▶ [EXERCISE] Lines containing the word "wide" need to be counted. Please reply with how many there are, and nothing else.

▶ [SOURCE DATA]
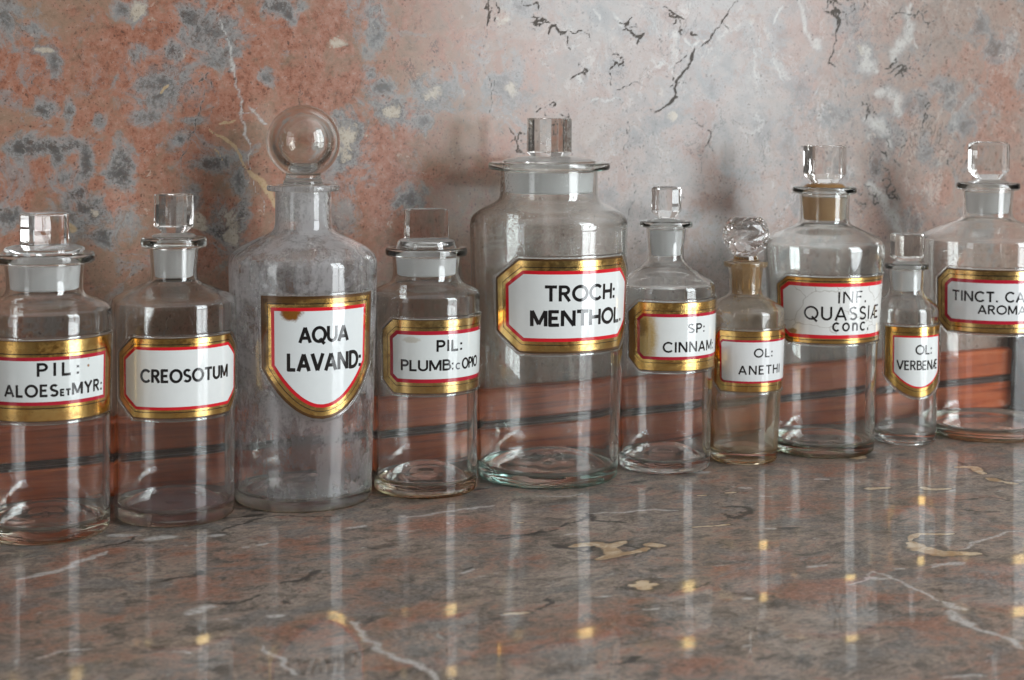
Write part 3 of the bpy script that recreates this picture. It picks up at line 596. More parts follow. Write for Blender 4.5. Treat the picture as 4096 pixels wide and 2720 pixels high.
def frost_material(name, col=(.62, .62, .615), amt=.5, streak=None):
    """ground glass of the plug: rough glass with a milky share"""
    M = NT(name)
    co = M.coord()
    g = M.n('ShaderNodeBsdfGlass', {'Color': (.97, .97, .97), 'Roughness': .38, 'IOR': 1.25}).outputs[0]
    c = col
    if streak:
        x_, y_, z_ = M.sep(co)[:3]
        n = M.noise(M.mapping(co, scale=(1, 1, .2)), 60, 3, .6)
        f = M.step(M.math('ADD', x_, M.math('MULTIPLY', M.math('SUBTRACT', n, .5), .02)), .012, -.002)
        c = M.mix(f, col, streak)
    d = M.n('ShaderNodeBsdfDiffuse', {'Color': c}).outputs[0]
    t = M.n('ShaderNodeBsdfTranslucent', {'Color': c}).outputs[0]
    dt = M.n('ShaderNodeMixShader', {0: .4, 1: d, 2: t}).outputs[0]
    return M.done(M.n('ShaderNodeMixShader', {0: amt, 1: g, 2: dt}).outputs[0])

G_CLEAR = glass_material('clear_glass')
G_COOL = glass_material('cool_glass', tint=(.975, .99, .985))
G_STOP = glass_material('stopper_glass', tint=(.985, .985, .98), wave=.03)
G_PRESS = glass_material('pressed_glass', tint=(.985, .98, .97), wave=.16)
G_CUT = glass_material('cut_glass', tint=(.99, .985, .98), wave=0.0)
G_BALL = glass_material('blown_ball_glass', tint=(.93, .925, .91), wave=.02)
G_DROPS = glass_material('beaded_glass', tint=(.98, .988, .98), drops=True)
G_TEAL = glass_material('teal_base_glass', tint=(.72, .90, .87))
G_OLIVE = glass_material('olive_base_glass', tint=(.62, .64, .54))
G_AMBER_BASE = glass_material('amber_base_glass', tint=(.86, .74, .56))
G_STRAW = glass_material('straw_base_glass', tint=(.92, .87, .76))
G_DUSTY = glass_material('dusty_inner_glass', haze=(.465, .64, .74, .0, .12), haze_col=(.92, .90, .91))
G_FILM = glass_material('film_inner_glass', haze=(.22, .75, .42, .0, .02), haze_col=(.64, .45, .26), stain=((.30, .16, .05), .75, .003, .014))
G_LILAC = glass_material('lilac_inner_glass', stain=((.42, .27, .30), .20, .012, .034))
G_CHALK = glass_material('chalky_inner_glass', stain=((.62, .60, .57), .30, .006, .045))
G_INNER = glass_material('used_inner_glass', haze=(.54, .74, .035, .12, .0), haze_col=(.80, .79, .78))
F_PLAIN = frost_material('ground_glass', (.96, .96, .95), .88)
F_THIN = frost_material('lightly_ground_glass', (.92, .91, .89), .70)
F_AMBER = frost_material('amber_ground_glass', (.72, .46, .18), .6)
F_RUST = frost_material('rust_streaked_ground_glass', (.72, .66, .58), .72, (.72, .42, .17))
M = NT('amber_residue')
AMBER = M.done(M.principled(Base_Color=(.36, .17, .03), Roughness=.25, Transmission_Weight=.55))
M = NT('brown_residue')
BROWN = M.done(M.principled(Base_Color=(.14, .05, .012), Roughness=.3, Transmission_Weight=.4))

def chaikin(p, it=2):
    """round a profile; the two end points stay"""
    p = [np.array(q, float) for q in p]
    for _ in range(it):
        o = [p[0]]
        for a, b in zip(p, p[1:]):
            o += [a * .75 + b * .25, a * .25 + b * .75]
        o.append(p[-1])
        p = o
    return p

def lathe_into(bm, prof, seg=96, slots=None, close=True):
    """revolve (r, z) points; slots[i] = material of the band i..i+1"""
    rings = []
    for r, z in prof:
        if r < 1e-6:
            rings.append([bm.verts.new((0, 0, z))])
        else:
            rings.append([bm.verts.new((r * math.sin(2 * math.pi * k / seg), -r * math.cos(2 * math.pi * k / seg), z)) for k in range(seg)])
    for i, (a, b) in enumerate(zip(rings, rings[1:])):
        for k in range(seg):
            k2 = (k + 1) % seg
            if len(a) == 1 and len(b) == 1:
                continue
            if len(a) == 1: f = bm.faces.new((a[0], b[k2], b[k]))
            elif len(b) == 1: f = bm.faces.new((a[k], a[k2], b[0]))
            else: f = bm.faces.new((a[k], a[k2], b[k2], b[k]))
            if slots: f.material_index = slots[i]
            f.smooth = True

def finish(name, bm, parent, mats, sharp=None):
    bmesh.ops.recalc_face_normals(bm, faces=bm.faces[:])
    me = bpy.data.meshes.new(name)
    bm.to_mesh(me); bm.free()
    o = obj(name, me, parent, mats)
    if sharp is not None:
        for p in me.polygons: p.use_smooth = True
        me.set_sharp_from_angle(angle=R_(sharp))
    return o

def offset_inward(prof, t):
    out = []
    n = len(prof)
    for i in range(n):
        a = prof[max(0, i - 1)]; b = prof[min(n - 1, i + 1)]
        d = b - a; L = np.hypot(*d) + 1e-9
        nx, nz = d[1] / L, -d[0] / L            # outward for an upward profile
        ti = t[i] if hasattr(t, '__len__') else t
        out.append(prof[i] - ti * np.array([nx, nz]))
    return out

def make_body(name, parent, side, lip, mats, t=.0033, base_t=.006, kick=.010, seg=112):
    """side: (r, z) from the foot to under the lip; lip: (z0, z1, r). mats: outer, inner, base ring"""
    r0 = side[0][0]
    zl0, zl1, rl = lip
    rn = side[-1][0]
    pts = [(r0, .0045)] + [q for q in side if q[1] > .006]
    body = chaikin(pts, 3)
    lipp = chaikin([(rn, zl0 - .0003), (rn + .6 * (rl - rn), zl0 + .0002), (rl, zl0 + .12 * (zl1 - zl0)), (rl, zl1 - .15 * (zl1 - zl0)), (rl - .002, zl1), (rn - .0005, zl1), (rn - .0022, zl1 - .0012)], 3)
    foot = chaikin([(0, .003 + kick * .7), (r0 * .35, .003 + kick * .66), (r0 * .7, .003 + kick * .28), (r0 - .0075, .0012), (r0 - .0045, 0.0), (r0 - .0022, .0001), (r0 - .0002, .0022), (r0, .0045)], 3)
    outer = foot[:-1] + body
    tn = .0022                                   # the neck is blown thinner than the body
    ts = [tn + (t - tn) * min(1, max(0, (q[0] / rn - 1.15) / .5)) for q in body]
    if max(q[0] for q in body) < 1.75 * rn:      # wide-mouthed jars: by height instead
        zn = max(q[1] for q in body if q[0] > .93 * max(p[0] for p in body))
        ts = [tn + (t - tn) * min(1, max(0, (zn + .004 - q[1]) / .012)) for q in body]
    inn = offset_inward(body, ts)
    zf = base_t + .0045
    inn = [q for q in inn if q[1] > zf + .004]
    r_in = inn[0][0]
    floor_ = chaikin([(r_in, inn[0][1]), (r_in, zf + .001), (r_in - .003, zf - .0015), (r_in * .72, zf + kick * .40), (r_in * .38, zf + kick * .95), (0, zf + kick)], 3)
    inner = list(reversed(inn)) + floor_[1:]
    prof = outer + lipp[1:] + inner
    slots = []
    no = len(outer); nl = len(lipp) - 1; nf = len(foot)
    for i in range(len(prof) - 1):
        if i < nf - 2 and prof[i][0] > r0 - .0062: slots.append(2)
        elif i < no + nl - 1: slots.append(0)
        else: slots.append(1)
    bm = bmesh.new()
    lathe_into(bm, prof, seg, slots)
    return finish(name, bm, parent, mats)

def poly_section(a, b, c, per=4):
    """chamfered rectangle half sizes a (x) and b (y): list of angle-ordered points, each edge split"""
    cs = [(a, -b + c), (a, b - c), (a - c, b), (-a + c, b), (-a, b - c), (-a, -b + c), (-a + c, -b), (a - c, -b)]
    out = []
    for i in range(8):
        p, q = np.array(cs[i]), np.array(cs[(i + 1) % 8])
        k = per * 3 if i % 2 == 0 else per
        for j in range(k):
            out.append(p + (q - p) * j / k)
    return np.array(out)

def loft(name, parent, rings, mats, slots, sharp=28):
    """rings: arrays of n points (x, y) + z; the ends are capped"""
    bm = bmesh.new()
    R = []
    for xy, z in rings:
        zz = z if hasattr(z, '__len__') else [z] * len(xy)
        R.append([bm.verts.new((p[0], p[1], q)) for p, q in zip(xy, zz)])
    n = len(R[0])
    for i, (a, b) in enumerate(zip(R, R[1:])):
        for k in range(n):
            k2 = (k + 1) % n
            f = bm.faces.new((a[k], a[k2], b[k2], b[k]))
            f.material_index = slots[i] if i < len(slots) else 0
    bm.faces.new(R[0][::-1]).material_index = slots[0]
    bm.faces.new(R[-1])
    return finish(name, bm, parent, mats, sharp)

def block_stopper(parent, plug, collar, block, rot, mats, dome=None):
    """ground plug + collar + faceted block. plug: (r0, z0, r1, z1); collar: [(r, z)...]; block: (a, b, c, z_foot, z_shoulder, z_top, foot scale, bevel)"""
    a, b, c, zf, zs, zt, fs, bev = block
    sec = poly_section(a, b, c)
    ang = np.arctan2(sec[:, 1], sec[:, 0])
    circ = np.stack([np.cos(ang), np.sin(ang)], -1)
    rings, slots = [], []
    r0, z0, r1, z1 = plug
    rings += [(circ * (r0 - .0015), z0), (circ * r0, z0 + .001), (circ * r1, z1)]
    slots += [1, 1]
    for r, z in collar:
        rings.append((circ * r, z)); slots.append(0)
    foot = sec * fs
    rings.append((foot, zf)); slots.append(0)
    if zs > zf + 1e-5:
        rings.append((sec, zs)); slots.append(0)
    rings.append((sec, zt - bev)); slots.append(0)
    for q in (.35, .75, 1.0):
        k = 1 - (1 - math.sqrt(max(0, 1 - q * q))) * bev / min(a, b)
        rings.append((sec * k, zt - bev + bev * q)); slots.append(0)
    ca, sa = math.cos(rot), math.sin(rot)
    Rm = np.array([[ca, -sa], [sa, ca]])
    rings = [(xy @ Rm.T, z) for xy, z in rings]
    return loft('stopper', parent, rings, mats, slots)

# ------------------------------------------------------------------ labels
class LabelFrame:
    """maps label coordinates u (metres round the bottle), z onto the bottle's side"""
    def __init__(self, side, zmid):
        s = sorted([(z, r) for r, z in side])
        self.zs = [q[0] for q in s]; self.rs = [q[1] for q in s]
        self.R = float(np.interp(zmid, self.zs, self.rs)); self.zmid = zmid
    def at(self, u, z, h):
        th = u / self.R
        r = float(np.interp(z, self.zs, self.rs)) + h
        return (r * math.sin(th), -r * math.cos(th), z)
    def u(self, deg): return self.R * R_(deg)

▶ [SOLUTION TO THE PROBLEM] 2